Duolingo update, Dutch

A half a year ago, I wrote an extensive post about my experience learning Portuguese with the Duolingo app. At the time I was just beginning to try to learn Dutch. As of this past weekend, I've completed all the lessons, so I thought I'd share a bit how that has gone.

First, the most obvious thing is that this took me only half the time it took me to get through Portuguese. Is there a learning curve to the app itself, and going through again with a new language is that much faster? I don't think so. Changes in the app itself? They made a few changes to how the app works--instead of running out of hearts and having to completely start a lesson over if you get more than three things wrong, it has a meter, which moves toward your goal with each correct answer and a step backward with each wrong answer. It's a good change, at least for how I learn, cutting back on the frustration of having to do an entire lesson over but forcing you to answer more questions when you do mess up.

So is it just that Dutch is so much easier than Portuguese? Actually the opposite. Portuguese was so similar to Spanish that it was easy for me to slack off, take my time. If I missed a day, no big deal. I could remember the vocabulary and grammar without much effort. I knew Dutch wouldn't be so easy to be casual about. So there was one weekend early on when I missed two days, but otherwise I've done at least one new lesson every day, usually two. I prefer not to do more than two new lessons each day. So if I had any extra time to do more (and more often than not, I made the time), I'd go through one or two review rounds ("Practice Weak Skills") as well.

That's still pretty casual, 10-15 minutes per day. If I were cramming to travel somewhere and wanted to have a good base before I arrived, the app would work for that. You'd just have to do a lot of lessons and have a good balance between reviewing weak skills and learning new.

(Worth mentioning that I think the total number of lessons for Dutch was fewer as well. Not way lower, but enough that it surely affects how fast I went through them.)

So how is my Dutch now? Well, there are really four ways to judge someone's ability in a language: speaking, writing, reading, listening. The app doesn't demand speaking.

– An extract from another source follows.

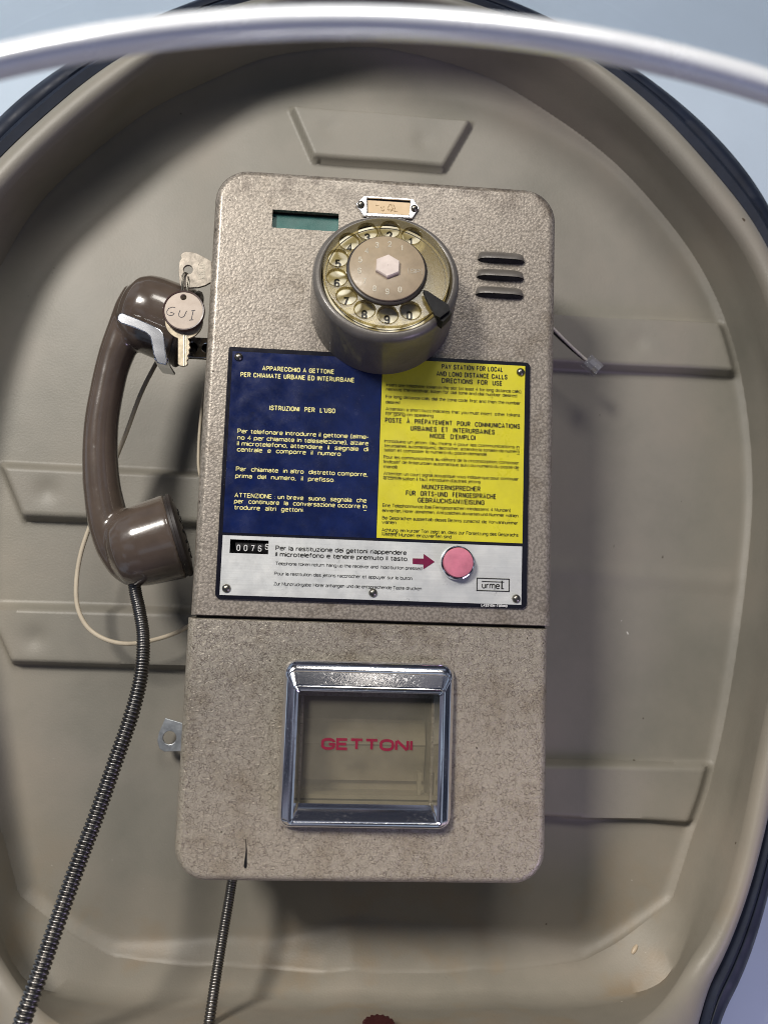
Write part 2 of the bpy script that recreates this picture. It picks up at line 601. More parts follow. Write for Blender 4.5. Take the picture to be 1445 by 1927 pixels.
def circle(cx, cz, r, n=32):
    return [(cx + r * math.cos(2 * math.pi * k / n), cz + r * math.sin(2 * math.pi * k / n)) for k in range(n)]


def rrect(x0, x1, z0, z1, r, n=8):
    """r = radii (tl, tr, br, bl)"""
    out = []
    for (cx, cz, rr, a0) in ((x0 + r[0], z1 - r[0], r[0], 180), (x1 - r[1], z1 - r[1], r[1], 90),
                             (x1 - r[2], z0 + r[2], r[2], 0), (x0 + r[3], z0 + r[3], r[3], -90)):
        for k in range(n + 1):
            t = R(a0 - 90 * k / n)
            out.append((cx + rr * math.cos(t), cz + rr * math.sin(t)))
    return out


def spline(pts, n=8, closed=False):
    P = [np.array(q, float) for q in pts]
    m_ = len(P)
    out = []
    rng = range(m_ if closed else m_ - 1)
    for i in rng:
        if closed:
            a, b, c, d = P[i - 1], P[i], P[(i + 1) % m_], P[(i + 2) % m_]
        else:
            a, b, c, d = P[max(i - 1, 0)], P[i], P[i + 1], P[min(i + 2, m_ - 1)]
        for k in range(n):
            t = k / n
            out.append(0.5 * ((2 * b) + (-a + c) * t + (2 * a - 5 * b + 4 * c - d) * t * t + (-a + 3 * b - 3 * c + d) * t ** 3))
    if not closed:
        out.append(P[-1])
    return out


# a plain grotesque alphabet drawn as strokes: "x,y[,corner radius]" points on a grid, cap height 7, x height 5
GLYPHS = {
    'a': '.2,4.3 .3,5 3.1,5 3.1,0,0|3.1,2.8,0 0,2.8 0,0 3.1,0 3.1,1.5', 'b': '0,0 0,7|*0,0 3.3,0 3.3,5 0,5', 'c': '3.1,4 3.1,5 0,5 0,0 3.1,0 3.1,1',
    'd': '3.3,0 3.3,7|*0,0 3.3,0 3.3,5 0,5', 'e': '0,2.7 3.3,2.7,0 3.3,5 0,5 0,0 3.1,0 3.2,.5', 'f': '2.1,7 .8,7 .8,0|0,5 2,5',
    'g': '*0,0 3.3,0 3.3,5 0,5|3.3,5 3.3,-2 .1,-2 .1,-1.4', 'h': '0,0 0,7|0,3 0,5 3.1,5 3.1,0', 'i': '0,0 0,5|0,6.3 0,7', 'j': '.6,5 .6,-2 -.3,-2|.6,6.3 .6,7',
    'k': '0,0 0,7|3,5 0,1.9|1.2,3.1 3.2,0', 'l': '0,0 0,7', 'm': '0,0 0,5|0,3 0,5 2.6,5 2.6,0|2.6,3 2.6,5 5.2,5 5.2,0', 'n': '0,0 0,5|0,3 0,5 3.1,5 3.1,0',
    'o': '*0,0 3.4,0 3.4,5 0,5', 'p': '0,-2 0,5|*0,0 3.3,0 3.3,5 0,5', 'q': '3.3,-2 3.3,5|*0,0 3.3,0 3.3,5 0,5', 'r': '0,0 0,5|0,3 0,5 1.9,5',
    's': '2.9,4.4 2.8,5 .1,5 .1,2.6 3,2.4 3,0 .1,0 0,.6', 't': '.8,6.4 .8,0 2,0|0,5 2,5', 'u': '0,5 0,0 3.1,0 3.1,2|3.1,5 3.1,0', 'v': '0,5 1.6,0,0 3.2,5',
    'w': '0,5 1.25,0,0 2.5,5,0 3.75,0,0 5,5', 'x': '0,5 3.1,0|3.1,5 0,0', 'y': '0,5 1.7,0|3.3,5 1.1,-2 .1,-2', 'z': '.1,5 3,5,0 .1,0,0 3.1,0',
    'A': '0,0 2.1,7,0 4.2,0|.7,2.2 3.5,2.2', 'B': '*0,0,0 3.8,0 3.8,3.7,1 0,3.7,0|0,3.7 0,7,0 3.5,7 3.5,3.7 1,3.7', 'C': '3.9,4.9 3.9,7 0,7 0,0 3.9,0 3.9,2.1',
    'D': '*0,0,0 3.9,0 3.9,7 0,7,0', 'E': '3.3,7 0,7,0 0,0,0 3.4,0|0,3.6 3,3.6', 'F': '3.3,7 0,7,0 0,0|0,3.5 2.9,3.5', 'G': '3.9,5.1 3.9,7 0,7 0,0 3.9,0 3.9,3.3,0 2.2,3.3',
    'H': '0,0 0,7|3.9,0 3.9,7|0,3.6 3.9,3.6', 'I': '0,0 0,7', 'J': '2.8,7 2.8,0 0,0 0,2', 'K': '0,0 0,7|3.7,7 0,2.7|1.3,4.2 3.9,0', 'L': '0,7 0,0,0 3.1,0',
    'M': '0,0 0,7|.2,7 2.4,.8,0 4.6,7|4.8,7 4.8,0', 'N': '0,0 0,7|.25,7 3.75,0|4,0 4,7', 'O': '*0,0 4.1,0 4.1,7 0,7', 'P': '0,0 0,7,0 3.7,7 3.7,3.1 0,3.1', 'Q': '*0,0 4.1,0 4.1,7 0,7|2.4,1.6 4.2,-.4',
    'R': '0,0 0,7,0 3.7,7 3.7,3.3 0,3.3|2,3.3 3.8,0', 'S': '3.6,5.2 3.6,7 .1,7 .1,3.8 3.7,3.3 3.7,0 0,0 0,1.8', 'T': '0,7 4,7|2,7 2,0', 'U': '0,7 0,0 3.8,0 3.8,7',
    'V': '0,7 2,0,0 4,7', 'W': '0,7 1.4,0,0 2.8,7,0 4.2,0,0 5.6,7', 'X': '0,7 3.8,0|3.8,7 0,0', 'Y': '0,7 2,3.2,0 4,7|2,3.2 2,0', 'Z': '.1,7 3.7,7,0 0,0,0 3.8,0',
    '0': '*0,0 3.3,0 3.3,7 0,7', '1': '.2,5.5 1.7,7,0 1.7,0', '2': '0,5 0,7 3.3,7 3.3,3.9 0,0,0 3.4,0', '3': '.1,5.4 .1,7 3.2,7 3.2,3.7 1.2,3.7|1.2,3.7 3.4,3.7 3.4,0 0,0 0,1.6',
    '4': '2.6,0 2.6,7,0 0,2,0 3.6,2', '5': '3.1,7 .4,7,0 .2,3.5,.3 1,4.4,.6 3.4,4.4 3.4,0 0,0 0,1.5', '6': '3.1,5.6 3.1,7 0,7 0,0 3.3,0 3.3,4 0,4 0,2', '7': '0,7 3.3,7,0 1.2,0',
    '8': '*.2,3.7 3.1,3.7 3.1,7 .2,7|*0,0 3.3,0 3.3,3.7 0,3.7', '9': '.2,1.4 .2,0 3.3,0 3.3,7 0,7 0,3 3.3,3 3.3,5',
    '.': '0,0 0,.25', ',': '.4,.3 0,-1.2', ':': '0,0 0,.3|0,4 0,4.4', "'": '0,7 0,5.6', '(': '1.2,7.6 0,5 0,1 1.2,-1.4', ')': '0,7.6 1.2,5 1.2,1 0,-1.4', '-': '0,2.7 1.8,2.7', '–': '0,3.2 3,3.2', '_': '0,-1 3,-1',
}
ACCENT = {'À': ('A', '1,9 2.1,8.1'), 'É': ('E', '1.2,8.1 2.4,9'), 'Ü': ('U', '1,8.4 1,8.9|2.8,8.4 2.8,8.9'), 'Ä': ('A', '1.2,8.4 1.2,8.9|3,8.4 3,8.9'),
          'é': ('e', '1.2,6.2 2.3,7.2'), 'ä': ('a', '.8,6.5 .8,7|2.4,6.5 2.4,7'), 'ü': ('u', '.8,6.5 .8,7|2.4,6.5 2.4,7')}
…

I do my best to say everything out loud that I can, so I think I could be understood, but it wouldn't be fluent, I'm sure. Of the rest, the lessons are split probably 50%-60% on reading, 30% on listening, and 10% on writing. Then with some basic vocabulary focus that could apply to any of those and bleeds into those categories here and there as well.

So that's probably reflected in how I'm doing on those skills--a pretty solid base for reading, some experience with listening (although it's always only one person doing the spoken parts, so it's specifically her accent and voice I'm used to--same thing with Portuguese when I did that), and a rudimentary base for writing. Probably not too far off how I was with French after a year of college classes or Portuguese after a year of Duolingo... Both of those being Romance languages, I could draw on Spanish to fill in many gaps. Dutch being Germanic, could I do the same with English? For some of it, but not as much.

Favorite sentences: "Vijfentwentig schildpadden zwemmen in het water." That sentence practically sings. And "De vriendschap dat ik had met de kooien koeien was heel special." I'm not sure I want to know the backstory of how that second sentence ended up in the app...

Of course, where am I going to use this? The vast majority of people in the Netherlands speak English anyway (not that I have any real potential to travel there any time soon, either...). It's really just a thing to learn, to connect with my ancestry. I'm hoping to dig around YouTube for videos just to broaden my familiarity with hearing it, and I may try to track down some written works to practice reading. In fact, I have a relative, Egbertus Ausema, who wrote some thrillers in Dutch. I discovered him a while back in Amazon and assumed he was some distant fifth cousin or something...and only just discovered the other day that he was actually my dad's first cousin. Huh. I may have to try to get a copy of one of those books...

And what's next? Not a new language at this point. I've been offered a job teaching Spanish this school year, so I'm going to be immersing myself in Spanish for a while at least. Hopefully still maintaining (and improving!) my Dutch and Portuguese, but not something new. I'd love someday to learn ASL or some non-European language (or both!). Re-try to learn Arabic? Learn Standard Chinese or Hindi or some other Asian language? Learn Quechua? Hmm, just typing it out makes me want to learn them all... But none are available in Duolingo at the moment, and it would be best not to tackle a new language for the time being. Much as I might like to...

Comments

E.L. Wagner said…
Dutch is one of those languages where I feel like I can almost understand it when I read it, though I don't know a lot of the words.

The friendship I had with the cages was very special (I had to look up "heel" and "kooien.

Is that it? If so, I agree. There's got to be a story there. Sounds like that sentence could be a good writing prompt.
Daniel Ausema said…
Ah, I spelled that wrong: "koeien": cows. The friendship I had with the cows... :)

Dutch definitely has an interesting mix of words obviously related to English words--it's historically closer to Old English than either is to German--and then things that catch me by surprise, both words and structure. I'm sure learning a new language that's neither Romance nor Germanic would be an order of magnitude more challenging for me.